§ **Task instructions**:
Please output the data below exactly as given, starting at its first line and stopping after the line that contains "CEIL+.01).build('ceiling_joint', 'light_grey', smooth=False))".

---- Dataset content

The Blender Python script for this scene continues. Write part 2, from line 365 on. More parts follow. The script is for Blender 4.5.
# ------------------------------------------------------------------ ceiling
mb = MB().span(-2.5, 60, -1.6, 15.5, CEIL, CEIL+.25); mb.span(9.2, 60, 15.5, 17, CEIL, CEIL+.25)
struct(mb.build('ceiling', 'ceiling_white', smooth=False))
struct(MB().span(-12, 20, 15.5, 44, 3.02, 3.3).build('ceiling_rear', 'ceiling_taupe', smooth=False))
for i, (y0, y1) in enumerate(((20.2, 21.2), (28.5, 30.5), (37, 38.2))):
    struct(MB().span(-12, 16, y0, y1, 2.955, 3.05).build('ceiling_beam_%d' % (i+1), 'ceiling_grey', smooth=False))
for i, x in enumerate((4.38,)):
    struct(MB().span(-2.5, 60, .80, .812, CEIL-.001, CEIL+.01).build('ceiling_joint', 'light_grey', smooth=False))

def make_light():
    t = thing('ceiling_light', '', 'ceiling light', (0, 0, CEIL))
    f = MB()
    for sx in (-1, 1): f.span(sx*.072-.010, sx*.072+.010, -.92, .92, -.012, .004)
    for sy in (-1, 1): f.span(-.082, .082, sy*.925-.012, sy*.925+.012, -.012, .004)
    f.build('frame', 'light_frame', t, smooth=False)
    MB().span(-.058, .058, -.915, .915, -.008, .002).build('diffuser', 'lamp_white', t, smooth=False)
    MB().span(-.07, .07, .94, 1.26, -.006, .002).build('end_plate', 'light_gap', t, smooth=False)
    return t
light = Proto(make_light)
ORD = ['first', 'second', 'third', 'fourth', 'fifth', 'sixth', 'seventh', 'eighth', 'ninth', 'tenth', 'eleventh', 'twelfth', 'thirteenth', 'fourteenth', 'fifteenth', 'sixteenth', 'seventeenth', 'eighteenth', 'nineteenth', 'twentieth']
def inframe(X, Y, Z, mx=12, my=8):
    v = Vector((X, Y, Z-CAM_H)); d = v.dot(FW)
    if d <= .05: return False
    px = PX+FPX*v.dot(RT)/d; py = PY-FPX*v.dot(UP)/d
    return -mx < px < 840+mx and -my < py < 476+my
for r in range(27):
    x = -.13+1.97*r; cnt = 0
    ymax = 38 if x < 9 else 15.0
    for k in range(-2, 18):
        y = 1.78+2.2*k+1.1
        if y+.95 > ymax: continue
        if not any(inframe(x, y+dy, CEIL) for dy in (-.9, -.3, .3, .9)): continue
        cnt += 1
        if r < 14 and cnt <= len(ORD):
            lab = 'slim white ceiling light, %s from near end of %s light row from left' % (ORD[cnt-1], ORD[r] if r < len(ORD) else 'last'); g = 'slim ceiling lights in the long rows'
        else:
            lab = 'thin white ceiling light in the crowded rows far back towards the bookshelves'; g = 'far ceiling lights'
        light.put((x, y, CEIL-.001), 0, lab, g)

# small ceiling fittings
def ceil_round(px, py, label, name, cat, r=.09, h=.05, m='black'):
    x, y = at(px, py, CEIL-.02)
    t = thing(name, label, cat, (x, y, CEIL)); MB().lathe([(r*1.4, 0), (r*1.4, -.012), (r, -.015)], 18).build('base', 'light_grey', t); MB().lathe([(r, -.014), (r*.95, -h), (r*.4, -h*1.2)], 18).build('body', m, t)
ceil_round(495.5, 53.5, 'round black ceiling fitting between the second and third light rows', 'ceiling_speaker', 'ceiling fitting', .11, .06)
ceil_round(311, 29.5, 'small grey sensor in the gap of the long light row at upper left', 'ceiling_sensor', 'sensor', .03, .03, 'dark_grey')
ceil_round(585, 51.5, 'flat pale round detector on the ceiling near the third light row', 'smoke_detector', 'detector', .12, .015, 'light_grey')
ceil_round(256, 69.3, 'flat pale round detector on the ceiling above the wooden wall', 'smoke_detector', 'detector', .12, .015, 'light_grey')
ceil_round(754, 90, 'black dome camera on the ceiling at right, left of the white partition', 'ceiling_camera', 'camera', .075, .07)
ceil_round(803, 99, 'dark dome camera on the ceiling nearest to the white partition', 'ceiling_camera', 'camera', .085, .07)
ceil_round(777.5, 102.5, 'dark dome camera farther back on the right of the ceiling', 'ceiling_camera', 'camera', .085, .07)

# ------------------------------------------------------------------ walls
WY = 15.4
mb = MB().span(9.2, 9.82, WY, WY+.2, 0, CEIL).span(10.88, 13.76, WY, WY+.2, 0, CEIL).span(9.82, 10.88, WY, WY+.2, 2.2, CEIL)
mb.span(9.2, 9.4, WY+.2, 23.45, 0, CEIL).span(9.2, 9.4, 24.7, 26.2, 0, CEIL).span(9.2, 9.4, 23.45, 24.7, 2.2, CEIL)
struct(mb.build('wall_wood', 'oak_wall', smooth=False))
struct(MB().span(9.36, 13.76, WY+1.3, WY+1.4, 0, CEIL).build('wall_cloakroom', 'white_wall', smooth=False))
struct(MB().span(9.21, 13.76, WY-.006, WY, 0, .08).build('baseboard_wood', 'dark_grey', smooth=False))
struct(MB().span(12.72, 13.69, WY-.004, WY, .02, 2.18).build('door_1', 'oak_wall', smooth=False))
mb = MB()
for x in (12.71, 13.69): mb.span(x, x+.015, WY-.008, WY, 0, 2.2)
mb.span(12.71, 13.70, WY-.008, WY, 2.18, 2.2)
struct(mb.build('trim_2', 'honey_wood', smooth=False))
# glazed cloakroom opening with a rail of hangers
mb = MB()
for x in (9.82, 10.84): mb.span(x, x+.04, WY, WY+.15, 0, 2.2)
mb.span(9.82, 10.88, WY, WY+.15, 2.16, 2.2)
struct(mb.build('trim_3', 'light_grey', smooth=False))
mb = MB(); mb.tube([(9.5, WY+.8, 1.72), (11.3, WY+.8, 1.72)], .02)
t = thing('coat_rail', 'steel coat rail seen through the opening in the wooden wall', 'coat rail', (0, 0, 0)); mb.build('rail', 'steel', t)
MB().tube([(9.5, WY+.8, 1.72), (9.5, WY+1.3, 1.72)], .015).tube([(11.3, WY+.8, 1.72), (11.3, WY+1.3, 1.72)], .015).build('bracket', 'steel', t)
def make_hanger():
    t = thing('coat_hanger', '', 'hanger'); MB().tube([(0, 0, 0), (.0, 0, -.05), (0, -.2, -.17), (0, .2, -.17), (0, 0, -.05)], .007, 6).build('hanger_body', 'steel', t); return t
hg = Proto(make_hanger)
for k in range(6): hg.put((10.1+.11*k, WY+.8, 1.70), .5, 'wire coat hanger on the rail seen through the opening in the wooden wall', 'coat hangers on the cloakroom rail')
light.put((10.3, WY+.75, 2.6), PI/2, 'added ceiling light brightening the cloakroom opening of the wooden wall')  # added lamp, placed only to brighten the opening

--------

§ **Task response**:
The Blender Python script for this scene continues. Write part 2, from line 365 on. More parts follow. The script is for Blender 4.5.
# ------------------------------------------------------------------ ceiling
mb = MB().span(-2.5, 60, -1.6, 15.5, CEIL, CEIL+.25); mb.span(9.2, 60, 15.5, 17, CEIL, CEIL+.25)
struct(mb.build('ceiling', 'ceiling_white', smooth=False))
struct(MB().span(-12, 20, 15.5, 44, 3.02, 3.3).build('ceiling_rear', 'ceiling_taupe', smooth=False))
for i, (y0, y1) in enumerate(((20.2, 21.2), (28.5, 30.5), (37, 38.2))):
    struct(MB().span(-12, 16, y0, y1, 2.955, 3.05).build('ceiling_beam_%d' % (i+1), 'ceiling_grey', smooth=False))
for i, x in enumerate((4.38,)):
    struct(MB().span(-2.5, 60, .80, .812, CEIL-.001, CEIL+.01).build('ceiling_joint', 'light_grey', smooth=False))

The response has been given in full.